Permission to Showcase the Python Program
Terry Reedy
tjreedy at udel.edu
Wed Jun 10 18:46:22 EDT 2015
On 6/9/2015 10:19 AM, Leslie Bush wrote:
> I’m having trouble reaching an actual human at your organization
> as my emails get bounced back.
If you sent email to
psf at python.org <psf at python.org>
it should not have bounced, as according to
https://mail.python.org/mailman/listinfo/python-legal-sig
that is the 'legal email address'.
But I do not think it really matters for your purpose.
> My name is Leslie Bush and I am the Intellectual Property Coordinator
> for The Great Courses. We produce non-credit, college-level educational
> programs on DVD and electronic formats in a lecture series.
> The lectures are recorded and then sold to the general public for-profit.
> As a didactic tool for enhancing the programs, we include in the lectures
> visual elements illustrating works of art, people, events, locations,
etc....
I am a python core developer, a member of PSF, but otherwise have no
official position. As a parent, I am familiar with The Great Courses,
having used 2 for home schooling. They were very helpful.
> We are currently producing a course with Dr. John Keyser, Professor of
> Computer Science at the University of North Carolina Chapel Hill,
entitled
> “Computer Science for Everyone: Programming Concepts and Exercises”

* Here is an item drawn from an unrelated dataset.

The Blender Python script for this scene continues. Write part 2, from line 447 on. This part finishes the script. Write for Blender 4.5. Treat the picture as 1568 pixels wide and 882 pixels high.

> The professor would like to use your Python program to showcase in
the course.
Great. Most of us would consider it silly for him not to. Most of us
would also urge that he use Python 3 rather than Python 2, if he is not
already.
> I am writing to see if we may have permission to do so. If permission
> is granted, we will have a copy of our license agreement sent over to
> your company’s authorizer for review and a signature.
I am not a lawyer, but am 99.990% (and I am not exaggerating) sure that
the Python license already gives you the permission you need. Our
documentation page is at
https://docs.python.org/3/
Clicking the History and License of Python link takes you to
https://docs.python.org/3/license.html
Skip to Terms and conditions for accessing or otherwise using Python
and read PSF LICENSE AGREEMENT FOR PYTHON 3.4.3. It is about as liberal
as can be. It was written by the PSF lawyer and is intended to be a
blanket grant of permissiond, so that the PSF will not need to employ an
'authorizer' to review and sign permissions. This is standard for
open-source software.
Companies routinely use Python and write their own public and
proprietary code. People write and sell books about Python or that
reference Python. Universities teach courses that include Python.
People post videos about Python. We WANT people to do all of these
things. They all do it without further agreements and signatures beyond
what is openly published.
I suspect that some companies paranoid about the possibility of lawsuit
may have their own lawyer review the license agreement to make sure it
means what it seems to say and that their use falls within the license.
You are free to do the same if worried.